- [EXERCISE OBJECTIVE] Copy every line, leaving nothing out and adding nothing.

□ □ □

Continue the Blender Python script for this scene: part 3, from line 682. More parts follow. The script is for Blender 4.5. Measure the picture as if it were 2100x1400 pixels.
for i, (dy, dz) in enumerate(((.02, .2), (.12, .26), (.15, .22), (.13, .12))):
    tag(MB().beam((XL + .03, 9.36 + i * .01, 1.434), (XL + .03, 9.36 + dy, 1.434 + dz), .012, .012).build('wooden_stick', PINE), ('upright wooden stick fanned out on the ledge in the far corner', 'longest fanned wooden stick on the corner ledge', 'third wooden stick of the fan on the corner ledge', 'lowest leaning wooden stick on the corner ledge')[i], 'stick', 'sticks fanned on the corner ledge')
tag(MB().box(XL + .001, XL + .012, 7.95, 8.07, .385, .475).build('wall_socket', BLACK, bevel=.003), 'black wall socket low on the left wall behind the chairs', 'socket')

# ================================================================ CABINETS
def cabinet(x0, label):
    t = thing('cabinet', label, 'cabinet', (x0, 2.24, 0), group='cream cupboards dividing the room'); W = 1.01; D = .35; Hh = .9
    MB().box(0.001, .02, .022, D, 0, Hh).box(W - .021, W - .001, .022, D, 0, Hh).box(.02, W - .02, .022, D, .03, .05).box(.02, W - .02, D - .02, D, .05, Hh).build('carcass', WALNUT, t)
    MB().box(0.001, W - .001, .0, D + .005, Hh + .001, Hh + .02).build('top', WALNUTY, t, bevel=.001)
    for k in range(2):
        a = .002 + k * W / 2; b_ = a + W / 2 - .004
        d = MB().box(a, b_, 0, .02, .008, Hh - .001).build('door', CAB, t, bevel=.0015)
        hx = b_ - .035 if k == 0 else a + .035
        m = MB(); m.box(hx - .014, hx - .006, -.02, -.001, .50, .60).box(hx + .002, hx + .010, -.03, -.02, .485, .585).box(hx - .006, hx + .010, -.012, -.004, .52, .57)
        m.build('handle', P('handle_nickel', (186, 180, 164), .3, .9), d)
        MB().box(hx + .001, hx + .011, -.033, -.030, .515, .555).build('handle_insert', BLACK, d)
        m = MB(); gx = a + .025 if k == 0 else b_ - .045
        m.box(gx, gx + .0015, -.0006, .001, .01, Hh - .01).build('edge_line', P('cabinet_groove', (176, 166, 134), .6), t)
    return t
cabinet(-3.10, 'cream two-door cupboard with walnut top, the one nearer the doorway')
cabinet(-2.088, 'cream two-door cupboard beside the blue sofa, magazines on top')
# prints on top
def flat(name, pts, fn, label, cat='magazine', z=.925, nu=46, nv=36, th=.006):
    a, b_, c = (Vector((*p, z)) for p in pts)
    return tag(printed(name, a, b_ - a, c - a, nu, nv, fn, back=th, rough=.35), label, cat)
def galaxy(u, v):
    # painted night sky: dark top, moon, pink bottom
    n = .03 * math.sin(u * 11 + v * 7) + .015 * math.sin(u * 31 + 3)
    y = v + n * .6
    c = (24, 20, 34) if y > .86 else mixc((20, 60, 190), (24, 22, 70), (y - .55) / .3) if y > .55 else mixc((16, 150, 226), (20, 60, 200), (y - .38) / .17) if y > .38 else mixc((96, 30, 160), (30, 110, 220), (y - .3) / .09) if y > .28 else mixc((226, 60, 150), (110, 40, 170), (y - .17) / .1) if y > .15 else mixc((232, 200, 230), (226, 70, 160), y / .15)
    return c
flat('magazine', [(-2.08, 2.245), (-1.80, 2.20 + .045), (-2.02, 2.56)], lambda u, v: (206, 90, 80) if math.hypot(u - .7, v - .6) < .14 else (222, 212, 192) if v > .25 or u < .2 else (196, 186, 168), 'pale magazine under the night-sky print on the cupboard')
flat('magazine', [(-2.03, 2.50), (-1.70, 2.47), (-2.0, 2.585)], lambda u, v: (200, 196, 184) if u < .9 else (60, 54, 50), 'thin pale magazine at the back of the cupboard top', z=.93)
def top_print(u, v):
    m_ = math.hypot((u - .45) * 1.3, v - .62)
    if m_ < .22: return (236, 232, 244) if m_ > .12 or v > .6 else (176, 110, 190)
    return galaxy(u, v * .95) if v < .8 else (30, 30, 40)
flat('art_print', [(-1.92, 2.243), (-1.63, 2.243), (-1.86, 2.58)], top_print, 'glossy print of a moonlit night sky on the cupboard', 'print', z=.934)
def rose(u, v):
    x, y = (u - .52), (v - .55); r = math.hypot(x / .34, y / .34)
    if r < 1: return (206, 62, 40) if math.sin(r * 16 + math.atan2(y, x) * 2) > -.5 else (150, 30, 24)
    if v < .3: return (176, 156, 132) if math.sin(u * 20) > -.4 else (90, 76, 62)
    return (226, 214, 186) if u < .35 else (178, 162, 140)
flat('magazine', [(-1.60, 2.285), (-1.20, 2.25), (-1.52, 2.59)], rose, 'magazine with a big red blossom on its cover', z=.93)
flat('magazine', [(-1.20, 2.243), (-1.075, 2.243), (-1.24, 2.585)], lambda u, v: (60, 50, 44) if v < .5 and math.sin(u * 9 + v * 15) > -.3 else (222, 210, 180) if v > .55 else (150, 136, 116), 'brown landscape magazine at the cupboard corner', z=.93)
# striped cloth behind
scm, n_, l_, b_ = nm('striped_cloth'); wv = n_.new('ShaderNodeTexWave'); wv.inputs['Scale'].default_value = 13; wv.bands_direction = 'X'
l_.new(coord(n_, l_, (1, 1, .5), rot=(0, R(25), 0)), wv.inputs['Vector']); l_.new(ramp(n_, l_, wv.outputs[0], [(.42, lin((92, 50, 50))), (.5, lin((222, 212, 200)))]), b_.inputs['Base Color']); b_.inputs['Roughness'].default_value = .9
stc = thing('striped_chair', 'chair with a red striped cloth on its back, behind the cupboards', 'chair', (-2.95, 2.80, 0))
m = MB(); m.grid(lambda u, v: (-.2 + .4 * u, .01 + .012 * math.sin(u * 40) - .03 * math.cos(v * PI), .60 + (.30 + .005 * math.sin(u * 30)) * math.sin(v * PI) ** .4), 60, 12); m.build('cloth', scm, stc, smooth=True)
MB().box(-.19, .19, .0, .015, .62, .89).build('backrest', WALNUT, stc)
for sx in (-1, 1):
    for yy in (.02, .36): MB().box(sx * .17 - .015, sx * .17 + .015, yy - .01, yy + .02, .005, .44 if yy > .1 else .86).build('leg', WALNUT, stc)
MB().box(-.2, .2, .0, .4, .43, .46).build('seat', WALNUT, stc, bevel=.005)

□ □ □

- [COMPLETED TASK]
Continue the Blender Python script for this scene: part 3, from line 682. More parts follow. The script is for Blender 4.5. Measure the picture as if it were 2100x1400 pixels.
for i, (dy, dz) in enumerate(((.02, .2), (.12, .26), (.15, .22), (.13, .12))):
    tag(MB().beam((XL + .03, 9.36 + i * .01, 1.434), (XL + .03, 9.36 + dy, 1.434 + dz), .012, .012).build('wooden_stick', PINE), ('upright wooden stick fanned out on the ledge in the far corner', 'longest fanned wooden stick on the corner ledge', 'third wooden stick of the fan on the corner ledge', 'lowest leaning wooden stick on the corner ledge')[i], 'stick', 'sticks fanned on the corner ledge')
tag(MB().box(XL + .001, XL + .012, 7.95, 8.07, .385, .475).build('wall_socket', BLACK, bevel=.003), 'black wall socket low on the left wall behind the chairs', 'socket')

# ================================================================ CABINETS
def cabinet(x0, label):
    t = thing('cabinet', label, 'cabinet', (x0, 2.24, 0), group='cream cupboards dividing the room'); W = 1.01; D = .35; Hh = .9
    MB().box(0.001, .02, .022, D, 0, Hh).box(W - .021, W - .001, .022, D, 0, Hh).box(.02, W - .02, .022, D, .03, .05).box(.02, W - .02, D - .02, D, .05, Hh).build('carcass', WALNUT, t)
    MB().box(0.001, W - .001, .0, D + .005, Hh + .001, Hh + .02).build('top', WALNUTY, t, bevel=.001)
    for k in range(2):
        a = .002 + k * W / 2; b_ = a + W / 2 - .004
        d = MB().box(a, b_, 0, .02, .008, Hh - .001).build('door', CAB, t, bevel=.0015)
        hx = b_ - .035 if k == 0 else a + .035
        m = MB(); m.box(hx - .014, hx - .006, -.02, -.001, .50, .60).box(hx + .002, hx + .010, -.03, -.02, .485, .585).box(hx - .006, hx + .010, -.012, -.004, .52, .57)
        m.build('handle', P('handle_nickel', (186, 180, 164), .3, .9), d)
        MB().box(hx + .001, hx + .011, -.033, -.030, .515, .555).build('handle_insert', BLACK, d)
        m = MB(); gx = a + .025 if k == 0 else b_ - .045
        m.box(gx, gx + .0015, -.0006, .001, .01, Hh - .01).build('edge_line', P('cabinet_groove', (176, 166, 134), .6), t)
    return t
cabinet(-3.10, 'cream two-door cupboard with walnut top, the one nearer the doorway')
cabinet(-2.088, 'cream two-door cupboard beside the blue sofa, magazines on top')
# prints on top
def flat(name, pts, fn, label, cat='magazine', z=.925, nu=46, nv=36, th=.006):
    a, b_, c = (Vector((*p, z)) for p in pts)
    return tag(printed(name, a, b_ - a, c - a, nu, nv, fn, back=th, rough=.35), label, cat)
def galaxy(u, v):
    # painted night sky: dark top, moon, pink bottom
    n = .03 * math.sin(u * 11 + v * 7) + .015 * math.sin(u * 31 + 3)
    y = v + n * .6
    c = (24, 20, 34) if y > .86 else mixc((20, 60, 190), (24, 22, 70), (y - .55) / .3) if y > .55 else mixc((16, 150, 226), (20, 60, 200), (y - .38) / .17) if y > .38 else mixc((96, 30, 160), (30, 110, 220), (y - .3) / .09) if y > .28 else mixc((226, 60, 150), (110, 40, 170), (y - .17) / .1) if y > .15 else mixc((232, 200, 230), (226, 70, 160), y / .15)
    return c
flat('magazine', [(-2.08, 2.245), (-1.80, 2.20 + .045), (-2.02, 2.56)], lambda u, v: (206, 90, 80) if math.hypot(u - .7, v - .6) < .14 else (222, 212, 192) if v > .25 or u < .2 else (196, 186, 168), 'pale magazine under the night-sky print on the cupboard')
flat('magazine', [(-2.03, 2.50), (-1.70, 2.47), (-2.0, 2.585)], lambda u, v: (200, 196, 184) if u < .9 else (60, 54, 50), 'thin pale magazine at the back of the cupboard top', z=.93)
def top_print(u, v):
    m_ = math.hypot((u - .45) * 1.3, v - .62)
    if m_ < .22: return (236, 232, 244) if m_ > .12 or v > .6 else (176, 110, 190)
    return galaxy(u, v * .95) if v < .8 else (30, 30, 40)
flat('art_print', [(-1.92, 2.243), (-1.63, 2.243), (-1.86, 2.58)], top_print, 'glossy print of a moonlit night sky on the cupboard', 'print', z=.934)
def rose(u, v):
    x, y = (u - .52), (v - .55); r = math.hypot(x / .34, y / .34)
    if r < 1: return (206, 62, 40) if math.sin(r * 16 + math.atan2(y, x) * 2) > -.5 else (150, 30, 24)
    if v < .3: return (176, 156, 132) if math.sin(u * 20) > -.4 else (90, 76, 62)
    return (226, 214, 186) if u < .35 else (178, 162, 140)
flat('magazine', [(-1.60, 2.285), (-1.20, 2.25), (-1.52, 2.59)], rose, 'magazine with a big red blossom on its cover', z=.93)
flat('magazine', [(-1.20, 2.243), (-1.075, 2.243), (-1.24, 2.585)], lambda u, v: (60, 50, 44) if v < .5 and math.sin(u * 9 + v * 15) > -.3 else (222, 210, 180) if v > .55 else (150, 136, 116), 'brown landscape magazine at the cupboard corner', z=.93)
# striped cloth behind
scm, n_, l_, b_ = nm('striped_cloth'); wv = n_.new('ShaderNodeTexWave'); wv.inputs['Scale'].default_value = 13; wv.bands_direction = 'X'
l_.new(coord(n_, l_, (1, 1, .5), rot=(0, R(25), 0)), wv.inputs['Vector']); l_.new(ramp(n_, l_, wv.outputs[0], [(.42, lin((92, 50, 50))), (.5, lin((222, 212, 200)))]), b_.inputs['Base Color']); b_.inputs['Roughness'].default_value = .9
stc = thing('striped_chair', 'chair with a red striped cloth on its back, behind the cupboards', 'chair', (-2.95, 2.80, 0))
m = MB(); m.grid(lambda u, v: (-.2 + .4 * u, .01 + .012 * math.sin(u * 40) - .03 * math.cos(v * PI), .60 + (.30 + .005 * math.sin(u * 30)) * math.sin(v * PI) ** .4), 60, 12); m.build('cloth', scm, stc, smooth=True)
MB().box(-.19, .19, .0, .015, .62, .89).build('backrest', WALNUT, stc)
for sx in (-1, 1):
    for yy in (.02, .36): MB().box(sx * .17 - .015, sx * .17 + .015, yy - .01, yy + .02, .005, .44 if yy > .1 else .86).build('leg', WALNUT, stc)
MB().box(-.2, .2, .0, .4, .43, .46).build('seat', WALNUT, stc, bevel=.005)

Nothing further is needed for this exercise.